* Directions *
Nothing should be output except the lines from the one containing "Keep writing the" through the one containing "add('wheel',wm,(a,b*1.05,.3),(math.pi/2,0,0),parent=tr)", both ends included, each repeated exactly.

* Records shown *
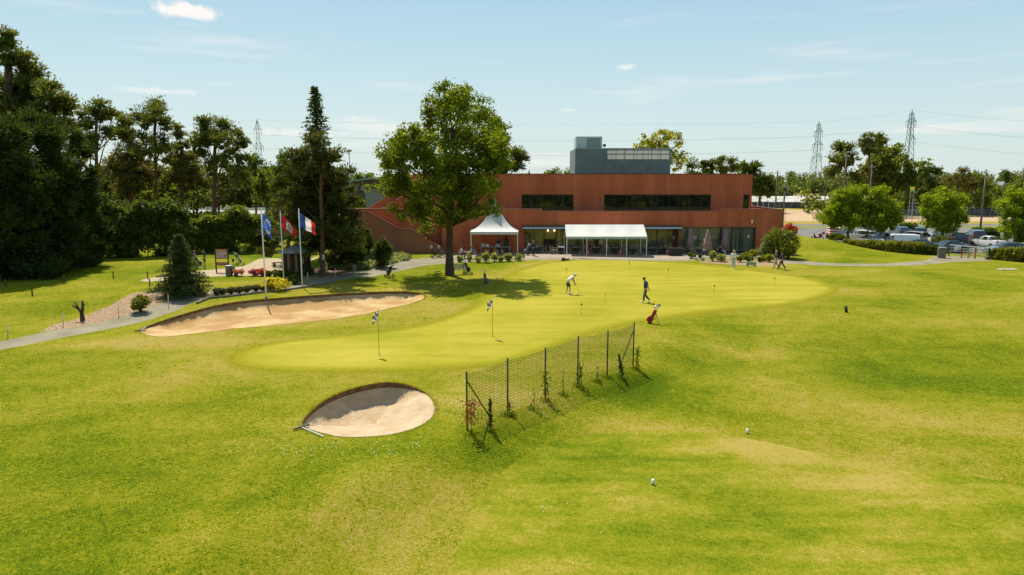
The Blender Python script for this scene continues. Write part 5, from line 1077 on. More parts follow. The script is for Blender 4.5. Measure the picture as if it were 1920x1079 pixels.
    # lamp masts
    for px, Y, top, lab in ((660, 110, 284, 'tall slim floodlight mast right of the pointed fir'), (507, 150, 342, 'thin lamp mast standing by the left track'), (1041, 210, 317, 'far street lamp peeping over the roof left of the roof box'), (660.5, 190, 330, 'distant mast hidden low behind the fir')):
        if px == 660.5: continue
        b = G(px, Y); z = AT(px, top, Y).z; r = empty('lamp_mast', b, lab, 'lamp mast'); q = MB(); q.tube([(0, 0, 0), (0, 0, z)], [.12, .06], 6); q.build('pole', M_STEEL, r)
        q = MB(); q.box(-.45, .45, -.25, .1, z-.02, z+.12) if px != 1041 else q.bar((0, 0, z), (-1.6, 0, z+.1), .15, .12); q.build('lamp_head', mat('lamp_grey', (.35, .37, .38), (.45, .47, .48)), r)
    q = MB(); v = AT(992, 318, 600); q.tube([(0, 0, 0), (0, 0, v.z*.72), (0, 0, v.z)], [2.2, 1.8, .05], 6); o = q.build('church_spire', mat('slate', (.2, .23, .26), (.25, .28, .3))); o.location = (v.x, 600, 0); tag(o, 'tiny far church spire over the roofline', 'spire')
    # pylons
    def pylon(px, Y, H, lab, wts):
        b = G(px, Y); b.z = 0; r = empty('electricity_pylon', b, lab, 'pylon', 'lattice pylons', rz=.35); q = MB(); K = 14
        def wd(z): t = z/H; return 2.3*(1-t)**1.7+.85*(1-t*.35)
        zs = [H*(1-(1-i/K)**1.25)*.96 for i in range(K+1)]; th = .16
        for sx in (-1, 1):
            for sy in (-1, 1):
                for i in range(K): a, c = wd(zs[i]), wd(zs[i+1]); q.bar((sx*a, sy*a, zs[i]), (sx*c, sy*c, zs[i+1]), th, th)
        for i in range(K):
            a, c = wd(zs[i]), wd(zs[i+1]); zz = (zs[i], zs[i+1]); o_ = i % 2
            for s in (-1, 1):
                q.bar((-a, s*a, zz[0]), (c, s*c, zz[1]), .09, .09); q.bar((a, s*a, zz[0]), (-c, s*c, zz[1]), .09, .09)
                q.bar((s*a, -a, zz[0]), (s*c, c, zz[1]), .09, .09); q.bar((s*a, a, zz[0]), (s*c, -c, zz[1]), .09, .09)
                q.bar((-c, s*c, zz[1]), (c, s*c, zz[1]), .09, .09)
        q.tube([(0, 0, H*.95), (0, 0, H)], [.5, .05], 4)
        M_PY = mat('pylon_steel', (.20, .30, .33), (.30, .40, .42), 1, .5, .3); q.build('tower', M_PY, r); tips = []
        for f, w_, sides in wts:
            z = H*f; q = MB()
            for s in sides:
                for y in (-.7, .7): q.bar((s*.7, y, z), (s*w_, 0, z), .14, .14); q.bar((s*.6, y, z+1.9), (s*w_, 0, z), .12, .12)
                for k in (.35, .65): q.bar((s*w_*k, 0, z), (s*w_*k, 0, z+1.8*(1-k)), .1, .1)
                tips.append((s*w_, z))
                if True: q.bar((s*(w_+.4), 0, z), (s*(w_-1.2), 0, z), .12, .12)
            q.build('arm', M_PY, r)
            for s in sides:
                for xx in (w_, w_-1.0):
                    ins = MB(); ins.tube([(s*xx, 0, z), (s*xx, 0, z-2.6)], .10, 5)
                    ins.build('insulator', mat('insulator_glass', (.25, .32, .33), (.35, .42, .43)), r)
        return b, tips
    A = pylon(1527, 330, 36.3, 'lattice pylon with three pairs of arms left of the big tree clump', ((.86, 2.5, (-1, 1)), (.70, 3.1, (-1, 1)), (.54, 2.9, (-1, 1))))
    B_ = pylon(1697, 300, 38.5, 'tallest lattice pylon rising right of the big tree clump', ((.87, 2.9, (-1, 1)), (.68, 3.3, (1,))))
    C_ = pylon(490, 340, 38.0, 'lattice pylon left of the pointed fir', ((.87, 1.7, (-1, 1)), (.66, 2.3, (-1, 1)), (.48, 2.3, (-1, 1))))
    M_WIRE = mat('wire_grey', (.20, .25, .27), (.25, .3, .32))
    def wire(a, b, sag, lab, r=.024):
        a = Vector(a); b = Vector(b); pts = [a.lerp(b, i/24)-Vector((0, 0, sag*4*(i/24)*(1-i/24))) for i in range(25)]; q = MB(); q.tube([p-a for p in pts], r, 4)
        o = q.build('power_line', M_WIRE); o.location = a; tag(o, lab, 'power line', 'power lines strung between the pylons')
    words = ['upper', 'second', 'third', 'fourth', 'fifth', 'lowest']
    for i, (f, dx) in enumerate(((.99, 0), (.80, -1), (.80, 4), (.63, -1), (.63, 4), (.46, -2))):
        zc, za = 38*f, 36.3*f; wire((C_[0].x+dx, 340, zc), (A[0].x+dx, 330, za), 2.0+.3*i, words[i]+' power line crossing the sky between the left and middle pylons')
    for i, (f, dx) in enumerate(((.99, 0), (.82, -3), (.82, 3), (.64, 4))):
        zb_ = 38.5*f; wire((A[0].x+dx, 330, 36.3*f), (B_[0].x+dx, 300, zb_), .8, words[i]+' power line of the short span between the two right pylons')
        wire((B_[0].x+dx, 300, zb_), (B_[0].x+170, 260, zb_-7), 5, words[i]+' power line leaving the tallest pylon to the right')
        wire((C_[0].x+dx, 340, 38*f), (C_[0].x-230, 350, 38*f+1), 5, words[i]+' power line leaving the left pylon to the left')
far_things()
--
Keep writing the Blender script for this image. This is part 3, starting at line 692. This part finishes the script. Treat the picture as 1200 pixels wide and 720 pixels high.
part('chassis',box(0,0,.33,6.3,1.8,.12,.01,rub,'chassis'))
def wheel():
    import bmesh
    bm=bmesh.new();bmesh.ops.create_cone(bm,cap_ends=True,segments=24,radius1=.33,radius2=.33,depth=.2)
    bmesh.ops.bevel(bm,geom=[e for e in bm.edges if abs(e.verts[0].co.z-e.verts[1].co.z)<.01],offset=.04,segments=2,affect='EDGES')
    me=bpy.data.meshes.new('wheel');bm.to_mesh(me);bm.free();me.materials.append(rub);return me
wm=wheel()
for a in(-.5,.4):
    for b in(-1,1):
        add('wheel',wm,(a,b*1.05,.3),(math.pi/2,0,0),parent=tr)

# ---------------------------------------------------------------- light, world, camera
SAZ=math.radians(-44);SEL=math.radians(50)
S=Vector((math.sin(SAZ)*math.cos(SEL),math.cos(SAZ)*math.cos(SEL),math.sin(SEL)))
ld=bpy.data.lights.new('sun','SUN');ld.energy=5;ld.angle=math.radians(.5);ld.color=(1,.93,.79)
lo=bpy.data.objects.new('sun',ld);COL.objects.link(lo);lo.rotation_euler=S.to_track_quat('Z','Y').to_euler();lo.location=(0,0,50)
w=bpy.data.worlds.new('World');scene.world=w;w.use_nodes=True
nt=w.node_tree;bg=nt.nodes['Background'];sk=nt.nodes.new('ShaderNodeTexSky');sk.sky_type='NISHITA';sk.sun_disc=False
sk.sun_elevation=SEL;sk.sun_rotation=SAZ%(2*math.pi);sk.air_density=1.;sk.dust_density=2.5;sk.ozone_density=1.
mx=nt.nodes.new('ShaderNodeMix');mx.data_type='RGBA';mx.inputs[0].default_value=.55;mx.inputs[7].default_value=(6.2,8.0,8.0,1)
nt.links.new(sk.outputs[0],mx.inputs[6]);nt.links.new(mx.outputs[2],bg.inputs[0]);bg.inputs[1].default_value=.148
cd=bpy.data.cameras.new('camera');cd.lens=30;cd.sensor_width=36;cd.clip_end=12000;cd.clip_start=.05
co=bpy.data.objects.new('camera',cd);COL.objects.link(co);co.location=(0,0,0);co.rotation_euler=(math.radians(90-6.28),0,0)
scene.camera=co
==
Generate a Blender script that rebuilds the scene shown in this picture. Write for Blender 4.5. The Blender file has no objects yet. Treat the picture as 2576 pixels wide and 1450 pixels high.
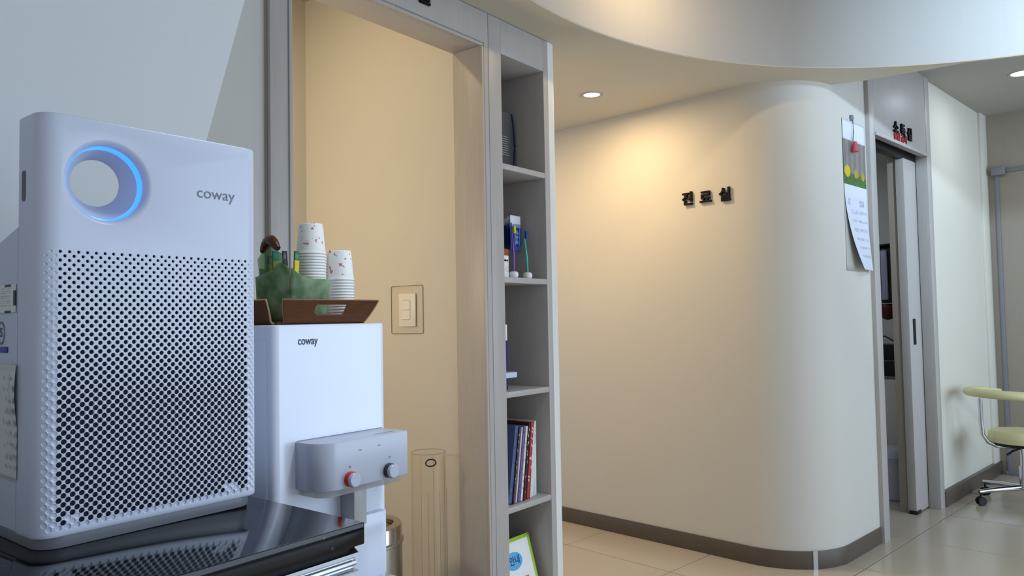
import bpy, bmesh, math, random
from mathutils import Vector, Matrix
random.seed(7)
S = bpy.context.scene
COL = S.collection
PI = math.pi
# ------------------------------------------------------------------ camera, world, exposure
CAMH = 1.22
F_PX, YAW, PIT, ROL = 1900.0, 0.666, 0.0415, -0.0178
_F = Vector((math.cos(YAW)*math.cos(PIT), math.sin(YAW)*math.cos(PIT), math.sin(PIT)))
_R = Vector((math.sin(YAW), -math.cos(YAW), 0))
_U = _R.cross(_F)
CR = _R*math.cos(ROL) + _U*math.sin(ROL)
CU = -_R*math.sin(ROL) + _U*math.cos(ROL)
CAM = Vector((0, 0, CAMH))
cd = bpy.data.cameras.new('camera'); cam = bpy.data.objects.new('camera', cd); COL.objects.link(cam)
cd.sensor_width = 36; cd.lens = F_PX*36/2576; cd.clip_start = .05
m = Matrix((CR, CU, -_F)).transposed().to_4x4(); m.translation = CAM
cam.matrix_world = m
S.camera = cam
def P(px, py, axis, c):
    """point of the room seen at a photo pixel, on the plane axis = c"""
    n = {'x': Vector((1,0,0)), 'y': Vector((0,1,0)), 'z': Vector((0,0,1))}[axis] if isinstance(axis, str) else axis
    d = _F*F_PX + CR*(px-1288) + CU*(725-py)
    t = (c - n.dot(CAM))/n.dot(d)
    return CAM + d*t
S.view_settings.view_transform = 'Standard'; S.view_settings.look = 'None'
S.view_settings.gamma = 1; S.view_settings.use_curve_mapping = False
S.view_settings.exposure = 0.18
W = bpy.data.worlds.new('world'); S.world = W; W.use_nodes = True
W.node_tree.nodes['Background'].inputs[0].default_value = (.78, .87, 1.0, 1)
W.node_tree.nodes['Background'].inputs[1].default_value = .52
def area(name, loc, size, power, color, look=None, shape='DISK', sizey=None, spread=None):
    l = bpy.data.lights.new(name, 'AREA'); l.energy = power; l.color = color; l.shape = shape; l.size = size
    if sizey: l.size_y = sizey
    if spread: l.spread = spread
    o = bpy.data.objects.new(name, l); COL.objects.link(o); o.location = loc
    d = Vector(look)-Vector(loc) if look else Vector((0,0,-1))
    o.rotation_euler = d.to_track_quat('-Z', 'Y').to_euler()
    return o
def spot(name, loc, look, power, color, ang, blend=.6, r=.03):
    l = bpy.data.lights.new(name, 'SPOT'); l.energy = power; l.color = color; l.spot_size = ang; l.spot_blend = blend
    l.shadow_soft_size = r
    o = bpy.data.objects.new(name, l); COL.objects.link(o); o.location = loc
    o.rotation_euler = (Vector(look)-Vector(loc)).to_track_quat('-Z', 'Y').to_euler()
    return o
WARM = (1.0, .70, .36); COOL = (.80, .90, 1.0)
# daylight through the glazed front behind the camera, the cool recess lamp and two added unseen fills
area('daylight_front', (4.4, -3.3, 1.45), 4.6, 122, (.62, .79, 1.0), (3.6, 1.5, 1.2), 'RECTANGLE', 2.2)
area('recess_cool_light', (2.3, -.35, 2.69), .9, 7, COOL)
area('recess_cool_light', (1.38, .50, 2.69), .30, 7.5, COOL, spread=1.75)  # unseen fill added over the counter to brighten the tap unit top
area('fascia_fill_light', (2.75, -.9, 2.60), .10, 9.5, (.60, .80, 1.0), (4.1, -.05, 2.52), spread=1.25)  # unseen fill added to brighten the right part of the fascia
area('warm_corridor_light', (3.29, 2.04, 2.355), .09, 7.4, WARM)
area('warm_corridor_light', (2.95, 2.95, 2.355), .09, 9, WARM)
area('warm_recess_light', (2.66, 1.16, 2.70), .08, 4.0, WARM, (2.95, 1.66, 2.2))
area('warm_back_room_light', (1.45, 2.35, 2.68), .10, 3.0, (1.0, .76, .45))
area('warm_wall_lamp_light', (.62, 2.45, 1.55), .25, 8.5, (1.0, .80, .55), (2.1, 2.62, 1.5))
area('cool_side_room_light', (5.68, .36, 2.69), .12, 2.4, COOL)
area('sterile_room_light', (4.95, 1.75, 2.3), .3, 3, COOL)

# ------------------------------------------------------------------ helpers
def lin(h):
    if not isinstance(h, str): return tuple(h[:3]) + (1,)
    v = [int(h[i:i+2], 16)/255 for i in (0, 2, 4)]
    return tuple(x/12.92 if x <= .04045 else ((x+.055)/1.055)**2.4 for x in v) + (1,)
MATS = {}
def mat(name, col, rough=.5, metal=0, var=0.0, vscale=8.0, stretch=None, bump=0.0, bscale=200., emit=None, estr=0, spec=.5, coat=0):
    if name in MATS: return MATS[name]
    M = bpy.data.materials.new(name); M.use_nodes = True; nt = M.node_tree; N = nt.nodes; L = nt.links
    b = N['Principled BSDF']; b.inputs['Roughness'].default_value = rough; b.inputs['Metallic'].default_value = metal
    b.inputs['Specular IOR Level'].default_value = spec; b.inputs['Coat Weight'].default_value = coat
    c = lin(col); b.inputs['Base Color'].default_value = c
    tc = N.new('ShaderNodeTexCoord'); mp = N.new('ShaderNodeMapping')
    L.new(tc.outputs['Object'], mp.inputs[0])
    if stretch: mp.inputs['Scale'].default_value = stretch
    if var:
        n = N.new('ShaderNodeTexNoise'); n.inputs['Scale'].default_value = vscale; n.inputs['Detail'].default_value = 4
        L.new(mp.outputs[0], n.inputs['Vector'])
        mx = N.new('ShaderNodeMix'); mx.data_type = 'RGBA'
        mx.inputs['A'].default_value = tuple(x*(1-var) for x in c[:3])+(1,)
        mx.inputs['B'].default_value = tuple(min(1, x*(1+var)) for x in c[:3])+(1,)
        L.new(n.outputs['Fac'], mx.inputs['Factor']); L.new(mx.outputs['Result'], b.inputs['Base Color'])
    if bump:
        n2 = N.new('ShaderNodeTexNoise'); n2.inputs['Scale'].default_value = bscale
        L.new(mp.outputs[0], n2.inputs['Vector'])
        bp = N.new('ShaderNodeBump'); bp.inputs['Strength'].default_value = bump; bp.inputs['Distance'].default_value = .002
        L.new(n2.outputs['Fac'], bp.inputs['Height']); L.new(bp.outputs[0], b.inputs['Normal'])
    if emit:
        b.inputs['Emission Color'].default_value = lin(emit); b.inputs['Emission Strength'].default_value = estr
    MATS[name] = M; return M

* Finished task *
Keep writing the Blender script for this image. This is part 3, starting at line 692. This part finishes the script. Treat the picture as 1200 pixels wide and 720 pixels high.
part('chassis',box(0,0,.33,6.3,1.8,.12,.01,rub,'chassis'))
def wheel():
    import bmesh
    bm=bmesh.new();bmesh.ops.create_cone(bm,cap_ends=True,segments=24,radius1=.33,radius2=.33,depth=.2)
    bmesh.ops.bevel(bm,geom=[e for e in bm.edges if abs(e.verts[0].co.z-e.verts[1].co.z)<.01],offset=.04,segments=2,affect='EDGES')
    me=bpy.data.meshes.new('wheel');bm.to_mesh(me);bm.free();me.materials.append(rub);return me
wm=wheel()
for a in(-.5,.4):
    for b in(-1,1):
        add('wheel',wm,(a,b*1.05,.3),(math.pi/2,0,0),parent=tr)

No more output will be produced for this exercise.